## EXERCISE GOAL
Each line below must be set down exactly; omit any image you find.

## DATASET EXTRACT
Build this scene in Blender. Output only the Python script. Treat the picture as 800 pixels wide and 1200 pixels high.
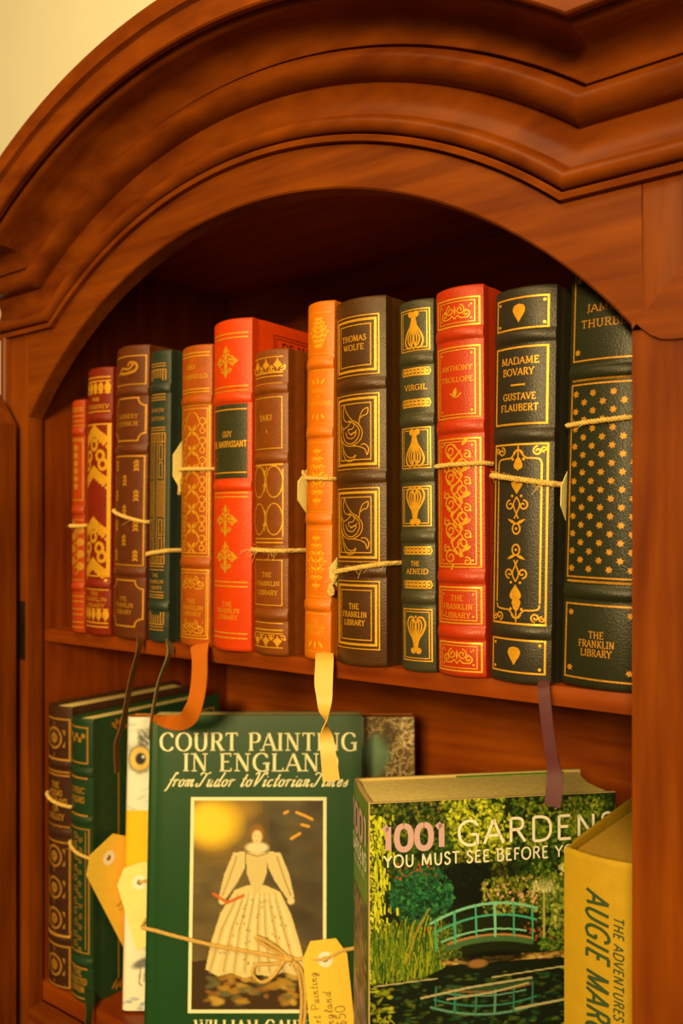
import bpy, bmesh, math, random
import numpy as np
from mathutils import Vector, Matrix, geometry
random.seed(7); rng = np.random.default_rng(7)
SC = bpy.context.scene
COL = SC.collection
for o in list(bpy.data.objects): bpy.data.objects.remove(o)

# ------------------------------------------------------------------ camera
PSI = math.atan(1/1.324); SS, CC = math.sin(PSI), math.cos(PSI)
EYE = Vector((0.0, -0.495, 1.5)); HORIZON = 627.0
cd = bpy.data.cameras.new('camera'); cam = bpy.data.objects.new('camera', cd); COL.objects.link(cam)
cam.location = EYE; cam.rotation_euler = (math.pi/2, 0, PSI)
cd.sensor_fit = 'VERTICAL'; cd.sensor_height = 36.0; cd.sensor_width = 24.0; cd.lens = 30.0
cd.shift_y = (HORIZON-600)/1200.0
cd.clip_start = 0.02
cd.dof.use_dof = True; cd.dof.focus_distance = 0.585; cd.dof.aperture_fstop = 6.0
SC.camera = cam

# ------------------------------------------------------------------ world, lamps, exposure
w = bpy.data.worlds.new('World'); SC.world = w; w.use_nodes = True
bgn = w.node_tree.nodes['Background']; bgn.inputs[0].default_value = (1.0, 0.62, 0.22, 1); bgn.inputs[1].default_value = 0.05
def area(name, loc, target, size, energy, col):
    l = bpy.data.lights.new(name, 'AREA'); l.shape = 'DISK'; l.size = size; l.energy = energy; l.color = col
    o = bpy.data.objects.new(name, l); COL.objects.link(o); o.location = loc
    o.rotation_euler = (Vector(target)-Vector(loc)).to_track_quat('-Z', 'Y').to_euler(); return o
WARM = (1.0, 0.69, 0.275)
area('key_light', (0.42, -1.80, 1.94), (-0.45, 0.0, 1.45), 0.42, 49.0, WARM)  # main warm lamp, front right, a little above eye height
area('fill_light', (1.5, -1.5, 1.72), (-0.4, 0.0, 1.30), 0.8, 10.0, (1.0, 0.66, 0.26))  # added soft fill from the right, stands for no real window
area('ceiling_bounce_light', (-0.35, -1.05, 2.85), (-0.45, 0.1, 1.5), 1.5, 23.0, (1.0, 0.67, 0.27))
SC.view_settings.view_transform = 'Standard'; SC.view_settings.look = 'None'
SC.view_settings.exposure = 0.0; SC.view_settings.gamma = 1.0; SC.view_settings.use_curve_mapping = False

# ------------------------------------------------------------------ helpers
def lin(c):
    c = np.asarray(c, float)/255.0
    return np.where(c <= 0.04045, c/12.92, ((c+0.055)/1.055)**2.4)
LITWHITE = np.array([1.0, 0.74, 0.40])
def albedo(c): return np.clip(lin(c)/LITWHITE, 0.002, 0.88)
def rgba(c): return tuple(float(v) for v in c)+(1.0,)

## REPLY
Build this scene in Blender. Output only the Python script. Treat the picture as 800 pixels wide and 1200 pixels high.
import bpy, bmesh, math, random
import numpy as np
from mathutils import Vector, Matrix, geometry
random.seed(7); rng = np.random.default_rng(7)
SC = bpy.context.scene
COL = SC.collection
for o in list(bpy.data.objects): bpy.data.objects.remove(o)

# ------------------------------------------------------------------ camera
PSI = math.atan(1/1.324); SS, CC = math.sin(PSI), math.cos(PSI)
EYE = Vector((0.0, -0.495, 1.5)); HORIZON = 627.0
cd = bpy.data.cameras.new('camera'); cam = bpy.data.objects.new('camera', cd); COL.objects.link(cam)
cam.location = EYE; cam.rotation_euler = (math.pi/2, 0, PSI)
cd.sensor_fit = 'VERTICAL'; cd.sensor_height = 36.0; cd.sensor_width = 24.0; cd.lens = 30.0
cd.shift_y = (HORIZON-600)/1200.0
cd.clip_start = 0.02
cd.dof.use_dof = True; cd.dof.focus_distance = 0.585; cd.dof.aperture_fstop = 6.0
SC.camera = cam

# ------------------------------------------------------------------ world, lamps, exposure
w = bpy.data.worlds.new('World'); SC.world = w; w.use_nodes = True
bgn = w.node_tree.nodes['Background']; bgn.inputs[0].default_value = (1.0, 0.62, 0.22, 1); bgn.inputs[1].default_value = 0.05
def area(name, loc, target, size, energy, col):
    l = bpy.data.lights.new(name, 'AREA'); l.shape = 'DISK'; l.size = size; l.energy = energy; l.color = col
    o = bpy.data.objects.new(name, l); COL.objects.link(o); o.location = loc
    o.rotation_euler = (Vector(target)-Vector(loc)).to_track_quat('-Z', 'Y').to_euler(); return o
WARM = (1.0, 0.69, 0.275)
area('key_light', (0.42, -1.80, 1.94), (-0.45, 0.0, 1.45), 0.42, 49.0, WARM)  # main warm lamp, front right, a little above eye height
area('fill_light', (1.5, -1.5, 1.72), (-0.4, 0.0, 1.30), 0.8, 10.0, (1.0, 0.66, 0.26))  # added soft fill from the right, stands for no real window
area('ceiling_bounce_light', (-0.35, -1.05, 2.85), (-0.45, 0.1, 1.5), 1.5, 23.0, (1.0, 0.67, 0.27))
SC.view_settings.view_transform = 'Standard'; SC.view_settings.look = 'None'
SC.view_settings.exposure = 0.0; SC.view_settings.gamma = 1.0; SC.view_settings.use_curve_mapping = False

# ------------------------------------------------------------------ helpers
def lin(c):
    c = np.asarray(c, float)/255.0
    return np.where(c <= 0.04045, c/12.92, ((c+0.055)/1.055)**2.4)
LITWHITE = np.array([1.0, 0.74, 0.40])
def albedo(c): return np.clip(lin(c)/LITWHITE, 0.002, 0.88)
def rgba(c): return tuple(float(v) for v in c)+(1.0,)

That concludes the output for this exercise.